**WHAT THIS TASK INVOLVES:** Print again only this span: the line with "Build this scene", the line with "cam_data.clip_end = 100.0", and all lines between them, exactly as given.

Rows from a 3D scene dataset
○ ○ ○ ○ ○

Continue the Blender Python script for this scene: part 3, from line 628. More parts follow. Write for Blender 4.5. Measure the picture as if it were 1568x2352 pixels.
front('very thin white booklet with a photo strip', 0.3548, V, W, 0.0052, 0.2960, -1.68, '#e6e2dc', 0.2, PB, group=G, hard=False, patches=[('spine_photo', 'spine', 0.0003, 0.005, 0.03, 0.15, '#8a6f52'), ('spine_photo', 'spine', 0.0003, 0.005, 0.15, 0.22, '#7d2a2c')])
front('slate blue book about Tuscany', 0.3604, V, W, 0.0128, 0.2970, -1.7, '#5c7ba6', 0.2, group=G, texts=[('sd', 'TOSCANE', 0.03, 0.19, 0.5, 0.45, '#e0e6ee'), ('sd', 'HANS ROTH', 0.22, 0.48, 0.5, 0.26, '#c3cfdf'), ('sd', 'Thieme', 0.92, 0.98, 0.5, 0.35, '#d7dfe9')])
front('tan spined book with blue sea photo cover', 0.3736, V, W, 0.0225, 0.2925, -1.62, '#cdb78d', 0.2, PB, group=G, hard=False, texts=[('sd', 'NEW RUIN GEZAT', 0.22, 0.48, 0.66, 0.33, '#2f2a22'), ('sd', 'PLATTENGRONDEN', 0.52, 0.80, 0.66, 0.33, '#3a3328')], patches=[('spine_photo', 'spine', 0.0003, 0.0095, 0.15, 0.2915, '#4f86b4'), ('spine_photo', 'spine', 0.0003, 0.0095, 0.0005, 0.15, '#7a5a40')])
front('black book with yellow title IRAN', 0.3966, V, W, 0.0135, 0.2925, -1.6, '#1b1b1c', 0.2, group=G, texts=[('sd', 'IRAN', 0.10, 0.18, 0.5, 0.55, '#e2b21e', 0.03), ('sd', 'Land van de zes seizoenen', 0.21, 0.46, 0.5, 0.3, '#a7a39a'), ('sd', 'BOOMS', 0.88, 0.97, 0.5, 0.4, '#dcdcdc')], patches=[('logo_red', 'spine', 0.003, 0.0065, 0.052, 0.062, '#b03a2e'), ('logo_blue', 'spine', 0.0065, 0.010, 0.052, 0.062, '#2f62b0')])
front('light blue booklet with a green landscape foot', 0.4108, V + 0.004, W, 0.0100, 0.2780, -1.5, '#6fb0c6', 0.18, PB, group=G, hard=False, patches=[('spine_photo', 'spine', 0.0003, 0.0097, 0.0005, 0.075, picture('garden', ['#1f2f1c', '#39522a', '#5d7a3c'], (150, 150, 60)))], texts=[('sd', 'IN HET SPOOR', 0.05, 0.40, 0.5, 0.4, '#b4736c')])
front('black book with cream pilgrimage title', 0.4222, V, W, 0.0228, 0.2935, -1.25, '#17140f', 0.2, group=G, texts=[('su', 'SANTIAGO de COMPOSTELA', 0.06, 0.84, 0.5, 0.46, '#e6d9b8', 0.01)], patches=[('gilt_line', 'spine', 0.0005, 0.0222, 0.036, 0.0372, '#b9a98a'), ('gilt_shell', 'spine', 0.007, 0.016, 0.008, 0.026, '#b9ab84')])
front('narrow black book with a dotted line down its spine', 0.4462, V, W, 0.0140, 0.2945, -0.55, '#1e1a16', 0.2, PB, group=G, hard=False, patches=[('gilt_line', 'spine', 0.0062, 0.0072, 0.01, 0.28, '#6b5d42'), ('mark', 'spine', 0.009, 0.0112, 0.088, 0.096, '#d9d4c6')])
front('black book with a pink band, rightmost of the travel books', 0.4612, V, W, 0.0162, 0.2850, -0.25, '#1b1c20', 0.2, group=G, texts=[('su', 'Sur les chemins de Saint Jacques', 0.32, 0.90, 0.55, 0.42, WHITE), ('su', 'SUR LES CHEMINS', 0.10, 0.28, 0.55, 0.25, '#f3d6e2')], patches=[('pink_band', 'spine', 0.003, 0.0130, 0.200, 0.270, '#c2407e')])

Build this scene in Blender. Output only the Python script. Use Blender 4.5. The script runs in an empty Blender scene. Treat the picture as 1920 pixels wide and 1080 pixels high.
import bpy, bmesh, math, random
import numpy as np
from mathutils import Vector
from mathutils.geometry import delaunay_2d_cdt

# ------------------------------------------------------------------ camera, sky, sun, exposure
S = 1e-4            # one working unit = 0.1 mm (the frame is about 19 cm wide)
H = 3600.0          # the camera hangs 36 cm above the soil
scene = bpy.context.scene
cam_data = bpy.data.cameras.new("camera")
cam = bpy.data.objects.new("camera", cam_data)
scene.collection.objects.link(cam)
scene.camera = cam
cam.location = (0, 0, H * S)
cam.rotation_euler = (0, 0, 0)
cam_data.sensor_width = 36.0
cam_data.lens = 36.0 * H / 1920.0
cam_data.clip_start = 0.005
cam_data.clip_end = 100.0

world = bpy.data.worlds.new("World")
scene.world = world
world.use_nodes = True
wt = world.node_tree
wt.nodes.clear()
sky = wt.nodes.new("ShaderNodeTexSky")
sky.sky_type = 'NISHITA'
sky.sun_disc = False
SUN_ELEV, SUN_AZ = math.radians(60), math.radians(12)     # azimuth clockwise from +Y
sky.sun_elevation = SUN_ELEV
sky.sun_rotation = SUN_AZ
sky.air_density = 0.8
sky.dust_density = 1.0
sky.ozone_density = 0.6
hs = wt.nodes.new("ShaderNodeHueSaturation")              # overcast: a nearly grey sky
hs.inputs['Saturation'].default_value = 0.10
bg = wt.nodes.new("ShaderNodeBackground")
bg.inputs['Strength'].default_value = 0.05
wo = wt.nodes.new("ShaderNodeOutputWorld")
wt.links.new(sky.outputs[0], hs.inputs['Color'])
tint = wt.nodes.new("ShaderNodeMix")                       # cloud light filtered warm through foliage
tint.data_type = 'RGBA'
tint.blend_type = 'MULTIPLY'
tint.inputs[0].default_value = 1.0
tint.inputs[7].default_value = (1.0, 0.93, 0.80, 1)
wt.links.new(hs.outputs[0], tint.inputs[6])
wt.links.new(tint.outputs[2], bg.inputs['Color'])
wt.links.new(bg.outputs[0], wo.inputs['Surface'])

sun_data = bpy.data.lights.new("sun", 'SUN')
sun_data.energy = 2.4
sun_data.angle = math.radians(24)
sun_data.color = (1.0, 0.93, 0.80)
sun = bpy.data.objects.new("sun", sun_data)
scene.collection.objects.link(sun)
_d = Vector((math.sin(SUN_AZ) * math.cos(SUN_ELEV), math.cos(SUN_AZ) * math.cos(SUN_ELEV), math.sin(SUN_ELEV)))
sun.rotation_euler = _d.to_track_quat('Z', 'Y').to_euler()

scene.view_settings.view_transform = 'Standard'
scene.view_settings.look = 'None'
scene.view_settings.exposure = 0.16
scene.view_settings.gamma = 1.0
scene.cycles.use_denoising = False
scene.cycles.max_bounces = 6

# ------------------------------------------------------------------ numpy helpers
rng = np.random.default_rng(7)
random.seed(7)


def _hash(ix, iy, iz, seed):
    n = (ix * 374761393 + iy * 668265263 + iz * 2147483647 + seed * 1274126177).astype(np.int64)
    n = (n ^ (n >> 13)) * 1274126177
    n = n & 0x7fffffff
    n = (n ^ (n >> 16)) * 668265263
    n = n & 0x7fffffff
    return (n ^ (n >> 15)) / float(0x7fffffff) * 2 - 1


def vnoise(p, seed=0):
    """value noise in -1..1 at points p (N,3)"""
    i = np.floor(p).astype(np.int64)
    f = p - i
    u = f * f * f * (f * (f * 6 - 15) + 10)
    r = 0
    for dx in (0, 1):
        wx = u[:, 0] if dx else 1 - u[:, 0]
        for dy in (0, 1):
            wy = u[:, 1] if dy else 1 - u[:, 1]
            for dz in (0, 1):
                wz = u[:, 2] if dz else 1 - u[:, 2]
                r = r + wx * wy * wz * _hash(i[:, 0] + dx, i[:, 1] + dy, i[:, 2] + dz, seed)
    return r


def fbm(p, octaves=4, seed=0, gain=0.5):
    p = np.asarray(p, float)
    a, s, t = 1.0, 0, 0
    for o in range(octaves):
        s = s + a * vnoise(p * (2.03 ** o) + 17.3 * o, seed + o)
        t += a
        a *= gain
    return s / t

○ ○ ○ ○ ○

**RESULT:**
Build this scene in Blender. Output only the Python script. Use Blender 4.5. The script runs in an empty Blender scene. Treat the picture as 1920 pixels wide and 1080 pixels high.
import bpy, bmesh, math, random
import numpy as np
from mathutils import Vector
from mathutils.geometry import delaunay_2d_cdt

# ------------------------------------------------------------------ camera, sky, sun, exposure
S = 1e-4            # one working unit = 0.1 mm (the frame is about 19 cm wide)
H = 3600.0          # the camera hangs 36 cm above the soil
scene = bpy.context.scene
cam_data = bpy.data.cameras.new("camera")
cam = bpy.data.objects.new("camera", cam_data)
scene.collection.objects.link(cam)
scene.camera = cam
cam.location = (0, 0, H * S)
cam.rotation_euler = (0, 0, 0)
cam_data.sensor_width = 36.0
cam_data.lens = 36.0 * H / 1920.0
cam_data.clip_start = 0.005
cam_data.clip_end = 100.0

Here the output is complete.